Farmers in Rangoon incensed after authorities seize disputed land

Tensions are high in Rangoon’s Dagon Port township after authorities cordoned off a piece of property claimed by local farmers last Friday as Thein Sein’s government struggles to address the rash of ongoing land disputes across the country.

According to Hla Htay, who is one of 13 local farmers affected by the land grab in Mahtasu village, about 50 government and police officials arrived at their farm at dawn on 5 July and proceeded to seize the 100 acres of land by putting up a barbed wire fence around it.

The farmer claims that the authorities, which were working with a private company, had been pressuring locals to vacate the land that they had been working since the monsoon season commenced last month.

The government’s Department of Human Settlement and Housing Development said the land was allegedly confiscated in 1995, but locals returned to cultivate the property last year.

“When we began working the land on 18 June, township authorities and the company’s manager came and tried to stop us – they told us to bring down our farm hut, but we refused since the monsoon has arrived and we were working on the land we’ve owned for generations,” said Hla Htay.

“Aroud 5 am in the morning [last Friday], around 50 authorities and police went onto the farmland and demolished the hut – they also blocked the entrance to the farm with a rock pillar.”

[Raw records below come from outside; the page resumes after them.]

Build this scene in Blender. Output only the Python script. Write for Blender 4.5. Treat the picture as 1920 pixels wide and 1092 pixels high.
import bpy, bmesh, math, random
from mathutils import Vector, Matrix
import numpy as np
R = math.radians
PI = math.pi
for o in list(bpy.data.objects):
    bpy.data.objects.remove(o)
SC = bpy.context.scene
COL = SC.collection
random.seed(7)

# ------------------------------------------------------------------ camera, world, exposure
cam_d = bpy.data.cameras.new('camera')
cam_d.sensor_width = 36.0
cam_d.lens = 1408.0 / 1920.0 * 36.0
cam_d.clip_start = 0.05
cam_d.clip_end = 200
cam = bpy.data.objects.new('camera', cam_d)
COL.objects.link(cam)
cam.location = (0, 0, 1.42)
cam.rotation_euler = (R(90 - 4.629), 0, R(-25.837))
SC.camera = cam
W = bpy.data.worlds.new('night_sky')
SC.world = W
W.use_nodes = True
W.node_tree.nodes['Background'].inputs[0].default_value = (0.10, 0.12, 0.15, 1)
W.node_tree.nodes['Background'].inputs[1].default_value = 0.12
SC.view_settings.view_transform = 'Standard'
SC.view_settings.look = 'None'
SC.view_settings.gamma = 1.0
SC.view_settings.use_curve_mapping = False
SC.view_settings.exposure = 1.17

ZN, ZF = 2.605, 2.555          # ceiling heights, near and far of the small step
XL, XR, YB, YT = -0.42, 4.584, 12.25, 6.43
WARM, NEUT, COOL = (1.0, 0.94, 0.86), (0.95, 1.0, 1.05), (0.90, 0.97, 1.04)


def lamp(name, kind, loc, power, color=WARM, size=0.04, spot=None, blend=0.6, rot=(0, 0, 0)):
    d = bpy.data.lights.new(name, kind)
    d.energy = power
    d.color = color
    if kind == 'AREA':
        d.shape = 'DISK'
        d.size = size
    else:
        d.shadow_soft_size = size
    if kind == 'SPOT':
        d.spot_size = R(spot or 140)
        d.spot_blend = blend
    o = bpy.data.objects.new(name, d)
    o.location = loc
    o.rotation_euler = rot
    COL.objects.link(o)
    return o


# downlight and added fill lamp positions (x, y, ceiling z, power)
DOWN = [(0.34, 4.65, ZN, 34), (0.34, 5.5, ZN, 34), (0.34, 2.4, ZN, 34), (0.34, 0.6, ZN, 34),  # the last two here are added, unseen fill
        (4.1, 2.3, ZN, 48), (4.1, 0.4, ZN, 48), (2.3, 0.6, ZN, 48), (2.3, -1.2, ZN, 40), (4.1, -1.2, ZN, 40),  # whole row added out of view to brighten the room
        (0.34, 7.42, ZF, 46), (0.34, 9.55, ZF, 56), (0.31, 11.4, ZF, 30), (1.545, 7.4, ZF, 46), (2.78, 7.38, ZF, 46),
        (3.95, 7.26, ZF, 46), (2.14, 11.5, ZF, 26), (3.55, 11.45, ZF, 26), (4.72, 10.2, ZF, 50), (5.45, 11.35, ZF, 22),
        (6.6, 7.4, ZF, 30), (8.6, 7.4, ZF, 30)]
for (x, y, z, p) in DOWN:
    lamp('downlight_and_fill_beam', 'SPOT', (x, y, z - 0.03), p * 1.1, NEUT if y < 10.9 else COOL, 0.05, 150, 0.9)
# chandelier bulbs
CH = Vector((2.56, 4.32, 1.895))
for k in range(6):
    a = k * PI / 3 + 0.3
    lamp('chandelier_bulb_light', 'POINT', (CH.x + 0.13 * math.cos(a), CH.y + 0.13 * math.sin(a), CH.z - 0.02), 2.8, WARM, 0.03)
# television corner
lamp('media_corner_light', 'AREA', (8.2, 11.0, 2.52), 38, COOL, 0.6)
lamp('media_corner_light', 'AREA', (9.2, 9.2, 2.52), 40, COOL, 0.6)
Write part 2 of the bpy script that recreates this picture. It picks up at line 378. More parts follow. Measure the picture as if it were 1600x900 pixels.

Hla Htay said villagers have all the paperwork necessary to prove their ownership of the property and are looking to take the dispute to a court.

“The farmers said they want their land back under legal terms and that they can absolutely not accept the unlawful seizure of it by the authorities,” said the National League for Democracy’s local chair in the township Than Myaing.

Following more than two years of reforms, land rights have become one of the most tempestuous issues in Burma as farmers begin to challenge authorities over property that was appropriated by the military and crony-connected companies during nearly five decades of junta rule.

According to a report published by the Centre for Strategic and International Studies, approximately 1.9 million acres of land have been illegally transferred to private businesses in the past two decades in Burma, “even though 70 percent of that land has never been developed and is still used for farming by the original owners”.